Enhancing Sustainability, Climate Resilience, and Resource Efficiency with IoT-Based Precision Agriculture

Abstract

Sustainable agriculture is increasingly challenged by climate change, resource depletion, and environmental degradation, necessitating innovative technological solutions. The combination of AI and IoT with precision farming provides an innovative strategy. This study explores the role of AI-driven predictive analytics and IoT-enabled RTM in addressing key agricultural challenges, including water scarcity, soil degradation, and pest infestations. The research methodology involved IoT sensor deployment for environmental monitoring, AI-based machine learning models for irrigation and crop health prediction, and a case study analysis of AI-IoT adoption in different agricultural settings. The information gathered show that AI-IoT technologies greatly improve water efficiency, lower pesticide usage, and improve crop yields.
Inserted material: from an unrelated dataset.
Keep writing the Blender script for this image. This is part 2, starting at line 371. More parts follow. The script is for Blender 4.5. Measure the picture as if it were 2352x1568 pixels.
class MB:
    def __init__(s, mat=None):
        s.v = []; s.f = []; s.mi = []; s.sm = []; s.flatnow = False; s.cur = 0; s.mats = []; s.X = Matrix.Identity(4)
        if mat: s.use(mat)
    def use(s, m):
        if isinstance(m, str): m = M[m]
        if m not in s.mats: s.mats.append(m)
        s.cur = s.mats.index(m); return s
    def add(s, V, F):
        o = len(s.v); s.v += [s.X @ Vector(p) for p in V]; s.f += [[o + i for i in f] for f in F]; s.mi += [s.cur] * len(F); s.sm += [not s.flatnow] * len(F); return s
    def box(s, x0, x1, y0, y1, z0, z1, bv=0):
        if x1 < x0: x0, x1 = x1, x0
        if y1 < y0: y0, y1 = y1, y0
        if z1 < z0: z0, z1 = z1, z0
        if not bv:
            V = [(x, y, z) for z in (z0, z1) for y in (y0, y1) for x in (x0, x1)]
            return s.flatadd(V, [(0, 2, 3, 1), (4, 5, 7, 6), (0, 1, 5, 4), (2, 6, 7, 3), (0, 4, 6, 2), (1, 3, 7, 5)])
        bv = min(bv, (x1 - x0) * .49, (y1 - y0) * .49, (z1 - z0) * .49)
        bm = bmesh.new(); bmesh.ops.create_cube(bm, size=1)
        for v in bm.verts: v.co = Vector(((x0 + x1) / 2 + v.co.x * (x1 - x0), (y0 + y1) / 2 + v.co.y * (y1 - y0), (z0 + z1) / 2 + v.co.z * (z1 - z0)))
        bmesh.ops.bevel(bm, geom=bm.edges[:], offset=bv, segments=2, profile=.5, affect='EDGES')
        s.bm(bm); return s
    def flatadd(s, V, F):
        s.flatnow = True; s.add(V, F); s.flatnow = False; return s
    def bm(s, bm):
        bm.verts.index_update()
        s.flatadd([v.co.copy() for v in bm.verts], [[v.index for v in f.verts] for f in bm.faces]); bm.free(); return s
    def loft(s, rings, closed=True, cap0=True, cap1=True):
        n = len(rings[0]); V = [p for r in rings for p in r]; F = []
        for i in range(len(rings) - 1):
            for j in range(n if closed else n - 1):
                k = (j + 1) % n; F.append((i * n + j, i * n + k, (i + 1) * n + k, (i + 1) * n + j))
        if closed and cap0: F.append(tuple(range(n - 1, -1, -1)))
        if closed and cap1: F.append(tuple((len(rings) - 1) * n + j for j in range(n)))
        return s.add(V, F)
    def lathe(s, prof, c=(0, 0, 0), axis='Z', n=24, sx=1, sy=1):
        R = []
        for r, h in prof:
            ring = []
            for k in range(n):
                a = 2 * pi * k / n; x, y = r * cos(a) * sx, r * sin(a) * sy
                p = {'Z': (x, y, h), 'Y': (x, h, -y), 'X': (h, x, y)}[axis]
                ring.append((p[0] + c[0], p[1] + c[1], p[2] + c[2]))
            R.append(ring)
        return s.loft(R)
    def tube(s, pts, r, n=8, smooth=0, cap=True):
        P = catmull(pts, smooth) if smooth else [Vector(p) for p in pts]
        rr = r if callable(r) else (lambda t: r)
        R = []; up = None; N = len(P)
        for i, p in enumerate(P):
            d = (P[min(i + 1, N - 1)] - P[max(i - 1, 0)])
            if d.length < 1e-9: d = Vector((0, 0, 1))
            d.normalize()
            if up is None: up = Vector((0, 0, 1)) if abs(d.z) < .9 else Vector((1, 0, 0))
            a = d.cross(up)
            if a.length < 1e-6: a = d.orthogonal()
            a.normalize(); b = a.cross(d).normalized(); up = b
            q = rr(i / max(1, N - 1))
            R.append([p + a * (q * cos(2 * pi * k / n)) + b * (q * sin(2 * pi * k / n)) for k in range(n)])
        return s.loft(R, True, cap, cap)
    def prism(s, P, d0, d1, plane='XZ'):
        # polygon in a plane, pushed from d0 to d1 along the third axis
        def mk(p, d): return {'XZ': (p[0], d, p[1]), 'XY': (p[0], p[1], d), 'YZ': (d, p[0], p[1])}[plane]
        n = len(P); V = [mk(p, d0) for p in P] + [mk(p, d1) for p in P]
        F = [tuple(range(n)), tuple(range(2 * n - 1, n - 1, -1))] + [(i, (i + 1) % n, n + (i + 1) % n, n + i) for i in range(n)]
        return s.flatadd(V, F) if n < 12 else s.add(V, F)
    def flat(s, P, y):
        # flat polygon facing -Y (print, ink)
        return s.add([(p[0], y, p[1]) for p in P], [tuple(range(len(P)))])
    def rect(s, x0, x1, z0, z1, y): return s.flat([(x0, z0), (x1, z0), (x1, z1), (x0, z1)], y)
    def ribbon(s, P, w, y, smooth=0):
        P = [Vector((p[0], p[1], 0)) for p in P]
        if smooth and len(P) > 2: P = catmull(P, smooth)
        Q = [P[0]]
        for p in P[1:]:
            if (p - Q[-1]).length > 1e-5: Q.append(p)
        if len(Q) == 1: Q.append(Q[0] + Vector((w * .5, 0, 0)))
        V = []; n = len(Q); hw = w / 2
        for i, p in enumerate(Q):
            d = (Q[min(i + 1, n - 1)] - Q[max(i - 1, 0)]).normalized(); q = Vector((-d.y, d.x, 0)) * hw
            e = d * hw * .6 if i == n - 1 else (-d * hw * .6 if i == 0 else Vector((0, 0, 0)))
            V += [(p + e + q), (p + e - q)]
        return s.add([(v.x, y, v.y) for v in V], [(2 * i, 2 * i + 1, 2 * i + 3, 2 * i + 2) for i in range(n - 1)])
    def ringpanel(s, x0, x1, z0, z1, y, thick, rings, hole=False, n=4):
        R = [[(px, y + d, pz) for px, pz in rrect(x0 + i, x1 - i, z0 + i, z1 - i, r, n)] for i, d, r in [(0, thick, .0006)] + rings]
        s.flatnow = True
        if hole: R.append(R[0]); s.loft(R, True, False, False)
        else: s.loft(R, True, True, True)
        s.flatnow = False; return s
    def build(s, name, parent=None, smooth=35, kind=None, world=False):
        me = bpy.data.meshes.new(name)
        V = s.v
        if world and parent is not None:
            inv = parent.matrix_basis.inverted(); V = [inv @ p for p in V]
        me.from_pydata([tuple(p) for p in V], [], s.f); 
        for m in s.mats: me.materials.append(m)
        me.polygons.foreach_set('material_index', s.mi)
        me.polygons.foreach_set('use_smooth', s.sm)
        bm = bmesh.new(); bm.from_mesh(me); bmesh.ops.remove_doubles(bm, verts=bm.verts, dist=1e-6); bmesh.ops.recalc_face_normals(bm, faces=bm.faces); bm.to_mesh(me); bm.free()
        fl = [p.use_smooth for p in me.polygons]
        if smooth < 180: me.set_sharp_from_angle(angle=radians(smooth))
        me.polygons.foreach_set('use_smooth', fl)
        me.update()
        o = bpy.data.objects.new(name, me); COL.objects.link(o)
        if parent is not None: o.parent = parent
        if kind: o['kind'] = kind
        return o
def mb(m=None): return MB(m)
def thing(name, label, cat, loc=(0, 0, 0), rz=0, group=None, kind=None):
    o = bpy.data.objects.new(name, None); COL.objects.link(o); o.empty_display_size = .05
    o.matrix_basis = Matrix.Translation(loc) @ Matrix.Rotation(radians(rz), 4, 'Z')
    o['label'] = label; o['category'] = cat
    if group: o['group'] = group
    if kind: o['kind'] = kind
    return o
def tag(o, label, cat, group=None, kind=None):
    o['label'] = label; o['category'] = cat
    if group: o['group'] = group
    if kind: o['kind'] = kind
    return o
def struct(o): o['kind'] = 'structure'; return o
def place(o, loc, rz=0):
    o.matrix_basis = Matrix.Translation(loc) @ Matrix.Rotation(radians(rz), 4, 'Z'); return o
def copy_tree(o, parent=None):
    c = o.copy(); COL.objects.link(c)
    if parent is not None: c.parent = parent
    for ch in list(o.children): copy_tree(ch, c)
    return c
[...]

Specifically, smart irrigation systems reduced water consumption by 45%, AI-powered pest detection minimized pesticide application by 30%, and AI-optimized fertilization led to a 22% increase in crop productivity. Additionally, soil health improved by 35%, demonstrating the long-term sustainability benefits of AI-IoT adoption. Despite these advantages, barriers to implementation persist, including high costs specifically initial, rural connectivity issues, and the need for farmer training. Addressing these challenges requires financial support, infrastructure development, along with educational initiatives to encourage the widespread adoption of AI-IoT agricultural technologies. Future research should explore AI-driven autonomous farming, blockchain-integrated supply chains, and scalable IoT solutions for smallholder farmers. The study concludes that AI and IoT play a pivotal role in transforming modern agriculture, offering sustainable, data-driven solutions to enhance food security, reduce environmental impact, and build climate-resilient farming systems.